>>>

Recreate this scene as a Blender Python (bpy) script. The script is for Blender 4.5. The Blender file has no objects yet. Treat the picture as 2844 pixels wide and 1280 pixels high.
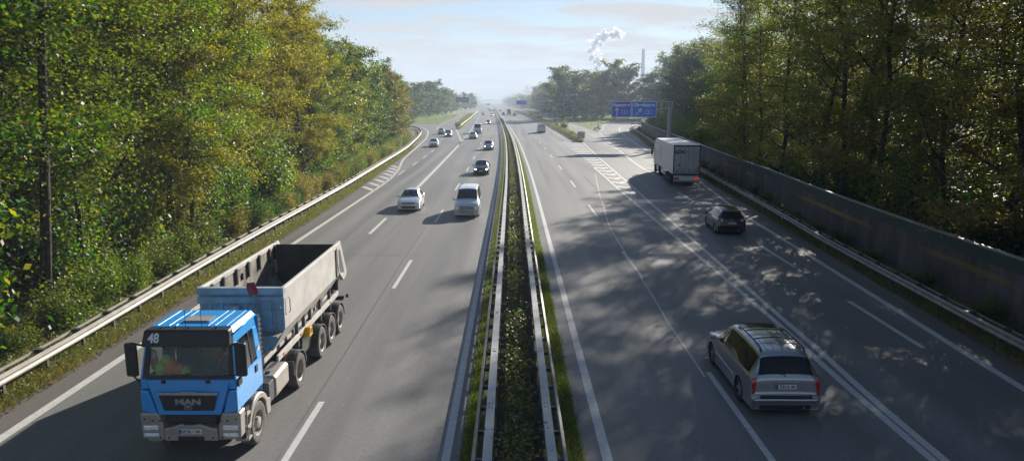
import bpy, bmesh, math, random
import numpy as np
from mathutils import Vector, Matrix
PI = math.pi; R = math.radians
random.seed(7)
scene = bpy.context.scene
col = scene.collection

# ------------------------------------------------------------------ helpers
def tag(o, label=None, cat=None, group=None, kind=None):
    if label: o['label'] = label
    if cat: o['category'] = cat
    if group: o['group'] = group
    if kind: o['kind'] = kind
    return o

def empty(name, loc=(0, 0, 0), rz=0, parent=None):
    o = bpy.data.objects.new(name, None); col.objects.link(o)
    o.location = loc; o.rotation_euler = (0, 0, rz); o.empty_display_size = .2
    if parent: o.parent = parent
    return o

def kids(o): return [c for c in list(o.children)]

def copy_tree(o, parent=None):
    c = o.copy(); col.objects.link(c); c.parent = parent
    for ch in kids(o): copy_tree(ch, c)
    return c

class MB:
    """collects geometry for ONE mesh"""
    def __init__(s): s.v = []; s.f = []; s.m = []
    def add(s, vs, fs, m=0):
        b = len(s.v); s.v += [tuple(p) for p in vs]
        for f in fs: s.f.append([b+i for i in f]); s.m.append(m)
        return s
    def hexa(s, p, m=0):  # p: 8 pts, bottom 0-3 ccw, top 4-7
        return s.add(p, [(3,2,1,0),(4,5,6,7),(0,1,5,4),(1,2,6,5),(2,3,7,6),(3,0,4,7)], m)
    def box(s, x0, x1, y0, y1, z0, z1, m=0):
        return s.hexa([(x0,y0,z0),(x1,y0,z0),(x1,y1,z0),(x0,y1,z0),(x0,y0,z1),(x1,y0,z1),(x1,y1,z1),(x0,y1,z1)], m)
    def taper(s, a, z0, b, z1, m=0):  # rect a=(x0,x1,y0,y1) at z0 to rect b at z1
        return s.hexa([(a[0],a[2],z0),(a[1],a[2],z0),(a[1],a[3],z0),(a[0],a[3],z0),(b[0],b[2],z1),(b[1],b[2],z1),(b[1],b[3],z1),(b[0],b[3],z1)], m)
    def tube(s, pts, rad, n=8, m=0, cap=True):
        pts = [Vector(p) for p in pts]
        if not hasattr(rad, '__len__'): rad = [rad]*len(pts)
        rings = []; up0 = None
        for i, p in enumerate(pts):
            d = (pts[min(i+1, len(pts)-1)]-pts[max(i-1, 0)]).normalized()
            a = Vector((0,0,1)) if abs(d.z) < .9 else Vector((0,1,0))
            if up0 is not None: a = up0
            u = d.cross(a).normalized(); w = u.cross(d).normalized(); up0 = w
            rings.append([p+(u*math.cos(2*PI*k/n)+w*math.sin(2*PI*k/n))*rad[i] for k in range(n)])
        vs = [q for r in rings for q in r]; fs = []
        for i in range(len(pts)-1):
            for k in range(n):
                fs.append((i*n+k, i*n+(k+1)%n, (i+1)*n+(k+1)%n, (i+1)*n+k))
        if cap: fs.append(tuple(range(n))[::-1]); fs.append(tuple((len(pts)-1)*n+k for k in range(n)))
        return s.add(vs, fs, m)
    def lathe(s, prof, axis, c, n=24, m=0, close=False):  # prof [(along, radius)]; axis 'x' or 'z'
        vs = []; fs = []
        for a, r in prof:
            for k in range(n):
                t = 2*PI*k/n
                if axis == 'x': vs.append((c[0]+a, c[1]+r*math.cos(t), c[2]+r*math.sin(t)))
                elif axis == 'y': vs.append((c[0]+r*math.sin(t), c[1]+a, c[2]+r*math.cos(t)))
                else: vs.append((c[0]+r*math.cos(t), c[1]+r*math.sin(t), c[2]+a))
        for i in range(len(prof)-1):
            for k in range(n): fs.append((i*n+k, i*n+(k+1)%n, (i+1)*n+(k+1)%n, (i+1)*n+k))
        return s.add(vs, fs, m)
    def prism(s, poly, axis, a, b, m=0):  # 2D polygon extruded along axis x (poly=(y,z)), y (x,z), z (x,y)
        def P(q, t):
            return {'x': (t, q[0], q[1]), 'y': (q[0], t, q[1]), 'z': (q[0], q[1], t)}[axis]
        n = len(poly); vs = [P(q, a) for q in poly]+[P(q, b) for q in poly]
        fs = [tuple(range(n))[::-1], tuple(range(n, 2*n))]+[(i, (i+1)%n, n+(i+1)%n, n+i) for i in range(n)]
        return s.add(vs, fs, m)
    def grid(s, rows, m=0):
        n = len(rows[0]); vs = [p for r in rows for p in r]
        return s.add(vs, [(i*n+k, i*n+k+1, (i+1)*n+k+1, (i+1)*n+k) for i in range(len(rows)-1) for k in range(n-1)], m)
    def ribbon(s, pts, w, z, m=0):
        """flat strip along a ground polyline"""
        n = len(pts); L = []; Rr = []
        for i in range(n):
            a = pts[max(i-1,0)]; b = pts[min(i+1,n-1)]
            dx, dy = b[0]-a[0], b[1]-a[1]; l = math.hypot(dx, dy) or 1
            nx, ny = dy/l, -dx/l
            ww = w[i] if hasattr(w, '__len__') else w
            L.append((pts[i][0]-nx*ww/2, pts[i][1]-ny*ww/2, z)); Rr.append((pts[i][0]+nx*ww/2, pts[i][1]+ny*ww/2, z))
        return s.add(L+Rr, [(i, n+i, n+i+1, i+1) for i in range(n-1)], m)
    def text(s, body, size, mat4, m=0, ext=.004, align='CENTER', bold=0.0, sx=1):
        cu = bpy.data.curves.new('t', 'FONT'); cu.body = body; cu.size = size; cu.extrude = ext; cu.offset = bold
        cu.align_x = align; cu.align_y = 'CENTER'; cu.resolution_u = 3
        o = bpy.data.objects.new('t', cu); col.objects.link(o)
        bpy.context.view_layer.update()
        me = bpy.data.meshes.new_from_object(o.evaluated_get(bpy.context.evaluated_depsgraph_get()))
        S = Matrix.Diagonal((sx, 1, 1, 1))
        s.add([mat4 @ (S @ v.co) for v in me.vertices], [list(p.vertices) for p in me.polygons], m)
        bpy.data.objects.remove(o); bpy.data.curves.remove(cu); bpy.data.meshes.remove(me)
        return s
    def mesh(s, name, mats, smooth=False, angle=None, fix=True):
        me = bpy.data.meshes.new(name); me.from_pydata(s.v, [], s.f)
        if not hasattr(mats, '__len__'): mats = [mats]
        for mt in mats: me.materials.append(mt)
        me.polygons.foreach_set('material_index', s.m)
        if fix:
            bm = bmesh.new(); bm.from_mesh(me); bmesh.ops.recalc_face_normals(bm, faces=bm.faces); bm.to_mesh(me); bm.free()
        if smooth: me.shade_smooth()
        me.update()
        if smooth and angle: me.set_sharp_from_angle(angle=R(angle))
        return me
    def build(s, name, mats, parent=None, smooth=False, angle=None, bevel=0, loc=None, fix=True, seg=2):
        o = bpy.data.objects.new(name, s.mesh(name, mats, smooth, angle, fix)); col.objects.link(o)
        if parent: o.parent = parent
        if loc: o.location = loc
        if bevel:
            b = o.modifiers.new('b', 'BEVEL'); b.width = bevel; b.segments = seg; b.limit_method = 'ANGLE'; b.angle_limit = R(35)
            b.harden_normals = False
        return o

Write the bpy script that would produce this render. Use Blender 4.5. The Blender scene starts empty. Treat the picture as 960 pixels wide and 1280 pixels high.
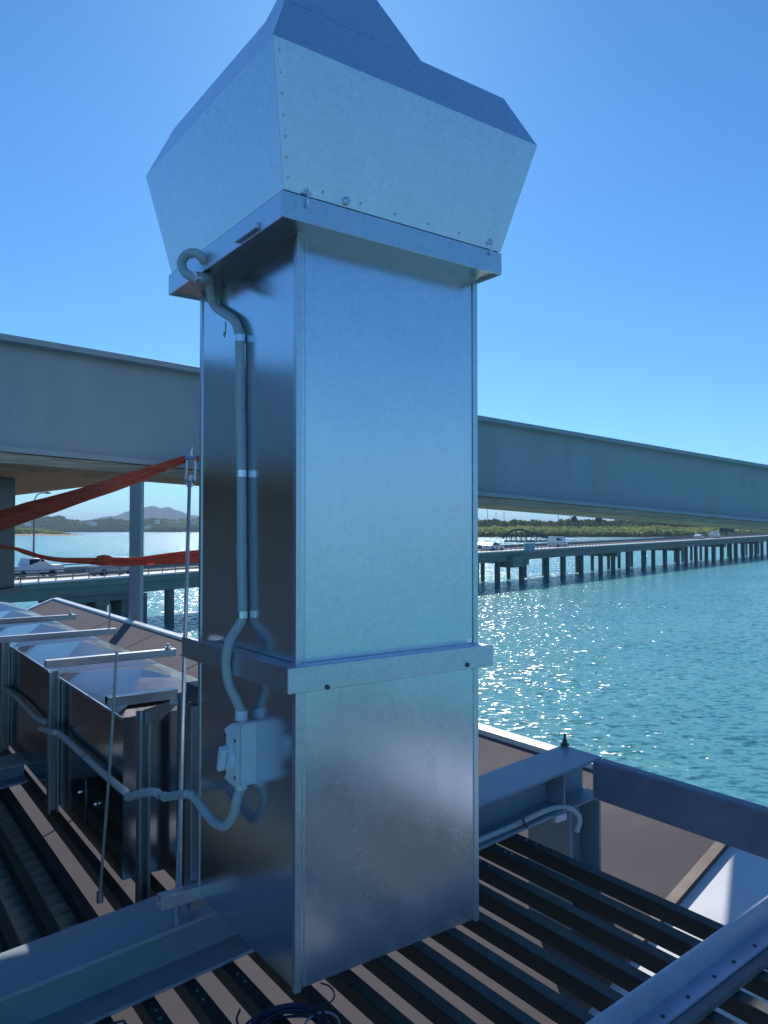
import bpy, bmesh, math, random
from mathutils import Vector, Matrix, noise
random.seed(7)
R = math.radians
V = Vector
scn = bpy.context.scene
C = scn.collection

# ---------------------------------------------------------------- camera, light, sky
PITCH = 0.023
FOC = 960.0
cam_d = bpy.data.cameras.new('camera')
cam = bpy.data.objects.new('camera', cam_d)
C.objects.link(cam)
cam_d.sensor_fit = 'VERTICAL'
cam_d.sensor_height = 24.0
cam_d.sensor_width = 18.0
cam_d.lens = 24.0 * FOC / 1280.0
cam_d.clip_start = 0.05
cam_d.clip_end = 60000
cam.location = (0, 0, 0)
cam.rotation_euler = (math.pi / 2 + PITCH, 0, 0)
scn.camera = cam

def ray(u, v):
    x = (u - 480) / FOC
    z = -(v - 640) / FOC
    c, s = math.cos(PITCH), math.sin(PITCH)
    d = V((x, c - z * s, s + z * c))
    return d / d.y

SUN = ray(418, -12).normalized()
sun_el = math.asin(SUN.z)
sun_az = math.atan2(SUN.x, SUN.y)
sd = bpy.data.lights.new('sun', 'SUN')
sd.energy = 4.0
sd.angle = R(0.53)
sd.color = (1.0, 0.95, 0.88)
so = bpy.data.objects.new('sun', sd)
C.objects.link(so)
so.rotation_euler = (-SUN).to_track_quat('-Z', 'Y').to_euler()
w = bpy.data.worlds.new('World')
scn.world = w
w.use_nodes = True
nt = w.node_tree
bg = nt.nodes['Background']
sky = nt.nodes.new('ShaderNodeTexSky')
sky.sky_type = 'NISHITA'
sky.sun_disc = False
sky.sun_elevation = sun_el
sky.sun_rotation = sun_az
sky.air_density = 1.0
sky.dust_density = 0.15
sky.ozone_density = 2.5
sky.altitude = 0
hs = nt.nodes.new('ShaderNodeHueSaturation')
hs.inputs['Saturation'].default_value = 1.04
hs.inputs['Value'].default_value = 1.0
tint = nt.nodes.new('ShaderNodeMix'); tint.data_type = 'RGBA'; tint.blend_type = 'MULTIPLY'; tint.inputs[0].default_value = 1
tint.inputs[7].default_value = (0.39, 0.69, 0.97, 1)      # cool white balance of the camera
nt.links.new(sky.outputs[0], tint.inputs[6]); nt.links.new(tint.outputs[2], hs.inputs['Color'])
nt.links.new(hs.outputs[0], bg.inputs[0])
bg.inputs[1].default_value = 0.115
scn.view_settings.view_transform = 'Standard'
scn.view_settings.look = 'None'
scn.view_settings.gamma = 1
scn.view_settings.use_curve_mapping = False
scn.view_settings.exposure = 0.28
scn.cycles.max_bounces = 8
scn.cycles.glossy_bounces = 5
scn.cycles.diffuse_bounces = 3
scn.cycles.volume_bounces = 0
scn.cycles.sample_clamp_indirect = 4
scn.cycles.use_denoising = True

# ---------------------------------------------------------------- frames
TH = 0.6249
a = V((math.cos(TH), math.sin(TH), 0))
b = V((-math.sin(TH), math.cos(TH), 0))
UZ = V((0, 0, 1))
SL = 0.0853                                    # rise of the slat deck along a
def AB(A, B, z): return a * A + b * B + UZ * z
def slat_z(A): return -1.521 + SL * (A - 0.391)
def on_plane(u, v, n, c):
    r = ray(u, v); return r * (c / n.dot(r))
def on_A(u, v, c): return on_plane(u, v, a, c)
def on_B(u, v, c): return on_plane(u, v, b, c)
def on_z(u, v, c): return on_plane(u, v, UZ, c)
def on_d(u, v, d): return ray(u, v) * d
def on_slat(u, v, dz=0): return on_plane(u, v, UZ - a * SL, -1.521 + dz - SL * 0.391)
WATER = -9.0

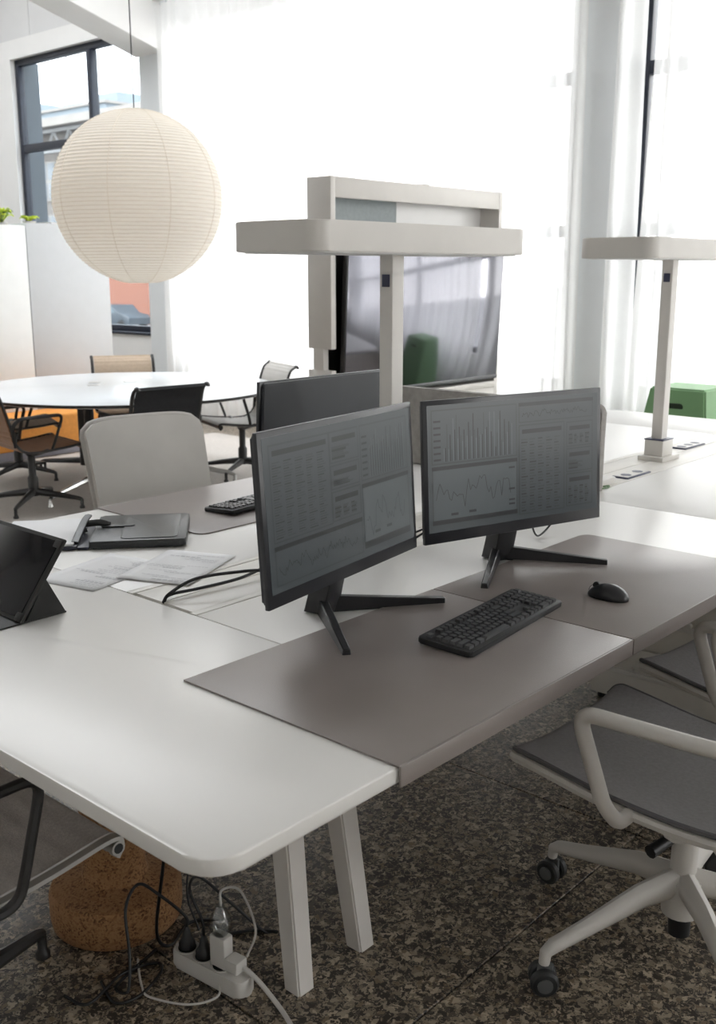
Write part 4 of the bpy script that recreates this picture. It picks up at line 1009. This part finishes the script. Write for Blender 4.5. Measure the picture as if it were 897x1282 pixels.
def plant(label, x, y, z, n, h, m, seed, sp):
    r = thing('potted_plant', label, 'plant', (x, y, z), 0, 'plants on the cabinets'); rr = random.Random(seed)
    part('pot', MB().lathe([(0, 0), (.05, 0), (.06, .02), (.055, .02), (.05, .015), (0, .015)], 16), 'white_plastic', r)
    part('soil', MB().lathe([(0, .0155), (.05, .0155), (.04, .018), (0, .019)], 12), 'soil', r)
    for k in range(n):
        a = rr.uniform(0, 2 * PI); L = rr.uniform(.6, 1) * sp; hh = rr.uniform(.5, 1) * h; d = Vector((math.cos(a), math.sin(a), 0)); p = Vector((-d.y, d.x, 0))
        grid = []
        for i in range(6):
            t_ = i / 5; c = d * (.01 + L * t_) + Vector((0, 0, .017 + hh * math.sin(t_ * 2.2))); w_ = .028 * math.sin(PI * min(.97, t_ * .9 + .08))
            grid.append([c - p * w_ + Vector((0, 0, .008)), c, c + p * w_ + Vector((0, 0, .008))])
        part('leaf', MB().sheet(grid, .0008), m if rr.random() < .8 else 'leaf_dark', r, smooth=180)
    return r
plant('lime green potted plant on the white cabinet at the picture edge', 4.70, 8.20, 1.898, 26, .12, 'leaf', 2, .10)
plant('small lime green plant on the pale grey cabinet', 4.985, 8.24, 1.918, 18, .045, 'leaf', 4, .08)
bk = thing('booklet', 'white booklet lying on top of the pale grey cabinet', 'booklet', (5.20, 8.26, 1.918), rad(8))
part('pages', MB().box(-.07, .07, -.1, .1, .001, .014), 'paper', bk)
part('cover', MB().box(-.073, .073, -.103, .103, .014, .0155), 'white_plastic', bk)
part('back_cover', MB().box(-.073, .073, -.103, .103, .0, .001), 'white_plastic', bk)
gs = thing('green_stool', 'green tapered box stool with a dark grip hole by the curtain', 'stool', (6.42, 2.86, 0))
ZG = .80
t = bmesh.new()
a_, b_ = .30, .185
lo = [t.verts.new((x * a_, y * a_, .0)) for x, y in ((-1, -1), (1, -1), (1, 1), (-1, 1))]; hi = [t.verts.new((x * b_, y * b_, ZG)) for x, y in ((-1, -1), (1, -1), (1, 1), (-1, 1))]
t.faces.new(lo[::-1]); t.faces.new(hi)
for i in range(4): t.faces.new((lo[i], lo[(i + 1) % 4], hi[(i + 1) % 4], hi[i]))
bmesh.ops.bevel(t, geom=t.edges[:], offset=.012, segments=3, affect='EDGES'); bmesh.ops.recalc_face_normals(t, faces=t.faces[:])
part('body', MB().add(t), 'green', gs)
hx = -(b_ + (a_ - b_) * (ZG - .685) / ZG)
part('grip_hole', MB().prism(rrect(-.055, .055, -.022, .022, .021), -.001, .0035, .001, X=T(hx, 0, .685) @ R(-math.atan2(a_ - b_, ZG), 'Y') @ R(-PI / 2, 'Y') @ R(PI / 2, 'Z')), 'hole', gs, label='dark oval grip hole')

<<<

● What the task requires
Look above for the line with "Write the bpy" and the line with "C = scn.collection", then copy exactly the lines from the first through the second, both kept, with no pictures.

● In response
Write the bpy script that would produce this render. Use Blender 4.5. The Blender scene starts empty. Treat the picture as 960 pixels wide and 1280 pixels high.
import bpy, bmesh, math, random
from mathutils import Vector, Matrix, noise
random.seed(7)
R = math.radians
V = Vector
scn = bpy.context.scene
C = scn.collection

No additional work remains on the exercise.